The Spirit said, “Hold fast the form (mold, pattern) of sound words, which thou hast heard of me” (2 Tim. 1:13). Further, we are “not to think of men above that which is written” (1 Cor. 4:6). A tradition “not divinely appointed” is “above that which is written,” is it not? If a tradition has not been heard from the New Testament, it is not the pattern of sound words. It is not “sound doctrine” (Tit. 2:1). It is above and beyond that which is written. It does not “come in line with God’s Word.” It is not (contrary to what Mr. Hagin says) “good.”

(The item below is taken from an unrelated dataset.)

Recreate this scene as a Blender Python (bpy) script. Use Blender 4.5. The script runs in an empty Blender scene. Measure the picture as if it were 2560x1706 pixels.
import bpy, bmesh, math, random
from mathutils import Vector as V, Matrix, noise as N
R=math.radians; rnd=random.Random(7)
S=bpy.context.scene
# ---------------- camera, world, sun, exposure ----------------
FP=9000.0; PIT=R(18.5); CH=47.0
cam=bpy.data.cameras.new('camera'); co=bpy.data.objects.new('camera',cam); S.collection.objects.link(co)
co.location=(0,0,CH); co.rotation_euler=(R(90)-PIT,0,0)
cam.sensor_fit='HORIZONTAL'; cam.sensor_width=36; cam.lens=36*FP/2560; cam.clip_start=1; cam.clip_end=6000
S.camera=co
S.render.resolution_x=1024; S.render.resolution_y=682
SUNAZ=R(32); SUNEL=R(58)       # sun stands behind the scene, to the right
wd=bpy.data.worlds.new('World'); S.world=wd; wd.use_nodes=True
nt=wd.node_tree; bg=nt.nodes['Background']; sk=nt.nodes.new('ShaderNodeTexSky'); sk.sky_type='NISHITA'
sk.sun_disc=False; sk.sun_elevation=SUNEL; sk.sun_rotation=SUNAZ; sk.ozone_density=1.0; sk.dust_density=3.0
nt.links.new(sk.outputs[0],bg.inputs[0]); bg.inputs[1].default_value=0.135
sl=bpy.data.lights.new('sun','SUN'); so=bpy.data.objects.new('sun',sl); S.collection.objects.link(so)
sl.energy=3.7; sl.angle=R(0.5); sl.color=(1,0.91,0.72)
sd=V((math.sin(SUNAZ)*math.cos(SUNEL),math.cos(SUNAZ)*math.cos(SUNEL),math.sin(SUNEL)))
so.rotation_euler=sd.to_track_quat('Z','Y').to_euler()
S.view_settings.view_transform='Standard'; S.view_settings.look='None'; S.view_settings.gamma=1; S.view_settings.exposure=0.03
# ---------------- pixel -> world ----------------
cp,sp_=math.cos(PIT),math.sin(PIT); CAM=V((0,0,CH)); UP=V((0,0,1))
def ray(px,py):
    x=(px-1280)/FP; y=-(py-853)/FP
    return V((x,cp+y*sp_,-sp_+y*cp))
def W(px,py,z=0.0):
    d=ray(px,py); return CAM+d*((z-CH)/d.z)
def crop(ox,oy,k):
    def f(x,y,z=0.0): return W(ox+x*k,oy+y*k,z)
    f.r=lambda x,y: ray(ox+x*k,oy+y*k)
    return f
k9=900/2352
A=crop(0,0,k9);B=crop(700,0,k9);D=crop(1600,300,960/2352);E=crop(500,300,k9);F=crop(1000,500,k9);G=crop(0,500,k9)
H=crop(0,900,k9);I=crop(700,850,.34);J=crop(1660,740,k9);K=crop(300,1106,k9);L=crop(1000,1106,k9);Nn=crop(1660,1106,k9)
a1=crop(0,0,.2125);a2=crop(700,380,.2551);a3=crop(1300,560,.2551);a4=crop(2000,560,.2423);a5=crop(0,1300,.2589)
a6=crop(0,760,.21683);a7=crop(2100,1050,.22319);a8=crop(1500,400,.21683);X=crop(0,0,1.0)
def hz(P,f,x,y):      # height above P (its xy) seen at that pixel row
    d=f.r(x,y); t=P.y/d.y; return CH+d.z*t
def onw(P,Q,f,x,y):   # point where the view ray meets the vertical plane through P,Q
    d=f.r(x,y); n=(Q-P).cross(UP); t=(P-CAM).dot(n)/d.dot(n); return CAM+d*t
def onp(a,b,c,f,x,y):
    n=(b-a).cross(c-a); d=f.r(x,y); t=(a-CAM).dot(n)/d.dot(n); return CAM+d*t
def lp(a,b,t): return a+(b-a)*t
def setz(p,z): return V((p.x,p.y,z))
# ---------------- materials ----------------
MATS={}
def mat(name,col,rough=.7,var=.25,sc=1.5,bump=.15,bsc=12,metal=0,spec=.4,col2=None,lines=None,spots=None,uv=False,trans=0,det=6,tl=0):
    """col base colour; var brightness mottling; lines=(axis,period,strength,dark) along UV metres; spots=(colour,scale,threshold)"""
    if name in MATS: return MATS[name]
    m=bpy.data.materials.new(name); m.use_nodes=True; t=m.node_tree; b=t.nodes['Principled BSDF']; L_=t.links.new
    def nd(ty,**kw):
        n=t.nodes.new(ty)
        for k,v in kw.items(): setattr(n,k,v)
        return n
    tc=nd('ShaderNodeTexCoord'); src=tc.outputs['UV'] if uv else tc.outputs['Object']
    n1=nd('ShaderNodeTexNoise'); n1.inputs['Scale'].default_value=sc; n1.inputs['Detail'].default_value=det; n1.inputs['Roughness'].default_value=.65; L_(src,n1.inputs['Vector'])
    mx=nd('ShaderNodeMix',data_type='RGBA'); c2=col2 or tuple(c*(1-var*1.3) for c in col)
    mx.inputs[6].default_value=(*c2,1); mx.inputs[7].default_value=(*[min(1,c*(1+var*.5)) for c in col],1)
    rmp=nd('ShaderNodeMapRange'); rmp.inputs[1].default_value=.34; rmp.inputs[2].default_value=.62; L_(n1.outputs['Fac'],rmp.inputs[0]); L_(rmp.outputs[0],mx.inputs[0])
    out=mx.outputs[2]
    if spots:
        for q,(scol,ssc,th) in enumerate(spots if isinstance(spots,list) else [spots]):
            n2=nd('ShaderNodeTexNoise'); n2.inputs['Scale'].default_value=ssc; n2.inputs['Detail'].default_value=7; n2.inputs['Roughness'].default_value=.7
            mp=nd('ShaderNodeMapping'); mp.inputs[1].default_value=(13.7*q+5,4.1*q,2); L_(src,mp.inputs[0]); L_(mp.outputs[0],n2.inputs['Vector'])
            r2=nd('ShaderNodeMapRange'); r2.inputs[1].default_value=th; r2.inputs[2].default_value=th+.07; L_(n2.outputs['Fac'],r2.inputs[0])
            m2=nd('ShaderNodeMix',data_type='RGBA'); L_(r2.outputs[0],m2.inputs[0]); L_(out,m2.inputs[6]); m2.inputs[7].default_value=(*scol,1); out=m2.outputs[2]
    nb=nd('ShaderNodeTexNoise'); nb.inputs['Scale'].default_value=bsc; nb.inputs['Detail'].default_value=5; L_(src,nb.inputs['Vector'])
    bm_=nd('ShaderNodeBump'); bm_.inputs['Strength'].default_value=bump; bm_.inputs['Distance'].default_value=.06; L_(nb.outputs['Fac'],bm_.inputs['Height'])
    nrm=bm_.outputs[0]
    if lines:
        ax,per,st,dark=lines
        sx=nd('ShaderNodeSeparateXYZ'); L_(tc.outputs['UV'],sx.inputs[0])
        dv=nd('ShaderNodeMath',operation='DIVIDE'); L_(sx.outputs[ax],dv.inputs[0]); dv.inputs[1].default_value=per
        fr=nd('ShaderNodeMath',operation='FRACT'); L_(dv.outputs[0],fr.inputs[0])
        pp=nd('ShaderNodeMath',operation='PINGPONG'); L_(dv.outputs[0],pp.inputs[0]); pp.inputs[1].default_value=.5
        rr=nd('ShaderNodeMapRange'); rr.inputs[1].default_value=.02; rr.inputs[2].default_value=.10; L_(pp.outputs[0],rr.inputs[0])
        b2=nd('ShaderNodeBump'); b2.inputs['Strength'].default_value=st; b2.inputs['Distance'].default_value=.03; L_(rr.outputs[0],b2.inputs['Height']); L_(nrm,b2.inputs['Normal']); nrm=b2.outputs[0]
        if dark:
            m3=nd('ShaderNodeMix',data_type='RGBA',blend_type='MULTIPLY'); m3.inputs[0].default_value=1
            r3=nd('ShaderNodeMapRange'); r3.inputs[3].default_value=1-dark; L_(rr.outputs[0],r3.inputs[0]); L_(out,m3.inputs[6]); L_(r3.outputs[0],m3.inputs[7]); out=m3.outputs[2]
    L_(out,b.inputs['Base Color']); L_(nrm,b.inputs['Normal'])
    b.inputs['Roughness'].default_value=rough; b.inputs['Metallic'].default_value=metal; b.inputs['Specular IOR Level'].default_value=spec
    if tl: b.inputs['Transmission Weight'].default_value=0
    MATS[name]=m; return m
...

(5) Jesus taught that there are only two possible sources of a doctrine or tradition. It is either from heaven (of God), or it is from men. “The baptism of John, whence was it? From heaven, or of men?” (Matt. 21:25) How can a tradition be “not divinely appointed,” yet be “of heaven,” i.e., from God? Whether we are speaking of the worship of Mary or the sprinkling of water on little babies, we need to know if it is from heaven or from men.

(7) Mr. Hagin says that traditions that are “not divinely appointed” are “good.” They are not in the Bible, but they, according to Mr. Hagin, “come in line with God’s Word.” 2 Timothy 3:16,17, says that the Scriptures furnish us completely “unto all good works.” If a doctrine or tradition is “not divinely appointed,” it is not in the word of God. If it were in the Bible, it would be divinely appointed. Since all “good” works or traditions are found in the word of God, how can a tradition be declared “good” if it is not divinely appointed?

(8) Mr. Hagin indicates that there are two types of churches, charismatic and non-charismatic – see his quote above. Such a distinction does not “come in line with God’ s Word.” Is Jesus the head of two types or kinds of churches; namely, charismatic and non-charismatic? Is there a charismatic body of Christ and a non-charismatic body of Christ? If there a charismatic Christ who is the head of the charismatic churches and a non-charismatic Christ who is head of the non-charismatic churches? If there are not two types of Christ over the two different types of churches, then which Christ (charismatic or non-charismatic) is head of the charismatic and non-charismatic churches? Confusing, is it? not? Confusion results when men like Mr. Hagin do not speak “as the oracles of God” (I Pet. 4:11). Mr. Hagin, not the Lord, is the author of this confusion of charismata (1 Cor. 14:33). His distinction between charismatic and non-charismatic churches is “not divinely appointed” and does not “come in line with God’s Word.”

(9) Mr. Hagin claims to have been baptized in the Holy Spirit as were the apostles. He believes Holy Spirit baptism, tongues, miraculous divine healing and prophecy are for believers today. With all of this claims and alleged power in the Spirit, he has contradicted the Spirit of God who wrote the Bible (2 Pet. 1:21). Do you really believe a man who says things that do not “come in line with God’s Word” is of God and has been baptized in the Holy Spirit (Isa. 8:20; 2 Jn. 9; Gal. 1:8,9)?

(10) Christians occasionally wonder if denominational preachers really say some of the things they are charged with. Now, what do you think? Should gospel preachers ignore such things and say nothing against human traditions and doctrines (Rom. 16:17)? As Mr. Hagin’s words show, error is still being taught, and if faithful men do not attack it, apostasy is certain. Do you want your children and grandchildren to grow up believing that a thing “not divinely appointed” may still “come in line with God’s Word”? That will justify and authorize everything from infant baptism to Christmas. If you are opposed to such teaching, support those who fight against it. Encourage and uplift those who are standing for truth and righteousness and cease and silence all murmurings against “negative” preaching.